While listed car prices had not been reduced much, Mahoney said manufacturers were pumping money into the market in the form of special deals. This was sufficiently attractive to counteract the negative pressures on household income. The good deals on offer made the new car market more attractive than the used car market.

According to figures released by the Department of Trade and Industry Monday and adjusted by the National Association of Automobile Manufacturers (Naamsa) to correct omissions, aggregate new vehicle sales came in at 50,675 units, up by 3,138 units or 7% from the 47,357 vehicles sold in September 2016. New passenger cars sold came in at 33,669 units, a gain of 1,868 cars or 5.9% compared with the 31,801 new cars sold in September 2016.

Toyota sold the most vehicles (11,123) during the month, followed by Volkswagen (8,012) and then FMC (6,175).

Export sales at 36,359 vehicles had registered an improvement of 3,595 units or a gain of 11% compared with the 32,764 vehicles exported in September 2016.

Naamsa said encouraging gains were led by the new light commercial vehicle and new car segments. New vehicle exports had also registered strong gains.

"The recent sharp increase in the Reserve Bank’s leading indicator and the improvement in the purchasing managers index suggested that further improvement in domestic sales could be expected in the months ahead," the association said. An overall year-on-year improvement of about 1.5% for 2017 was expected.
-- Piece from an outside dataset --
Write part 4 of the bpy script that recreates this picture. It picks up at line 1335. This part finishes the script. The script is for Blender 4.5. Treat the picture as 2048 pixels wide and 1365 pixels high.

"Over the past four months, the domestic automotive industry had held up well in the current challenging economic environment. A number of factors had contributed to the improved momentum in local sales and these included reduced new vehicle pricing pressures currently at an annualised rate lower than inflation, the July 2017 reduction in interest rates and continued highly attractive sales incentives," Naamsa said.

Sales during the second half of the year are usually higher than aggregate sales in the first half.

Domestic sales of industry new light commercial vehicles, bakkies and mini buses at 14,523 units during September 2017 reflected a substantial gain of 1,520 vehicles or an improvement of 11.7% compared with the 13,003 light commercial vehicles sold during the corresponding month last year. This was on top of the improvement in light commercial vehicle sales in recent months.

Naamsa said the performance of the medium and heavy truck segments of the industry reflected “a generally poor investment sentiment in the economy”.

The association noted that about 80.2% of total vehicle sales in the industry were made by dealers, an estimated 14% represented sales to the vehicle rental industry, 3% to government and 2.9% to industry corporate fleets.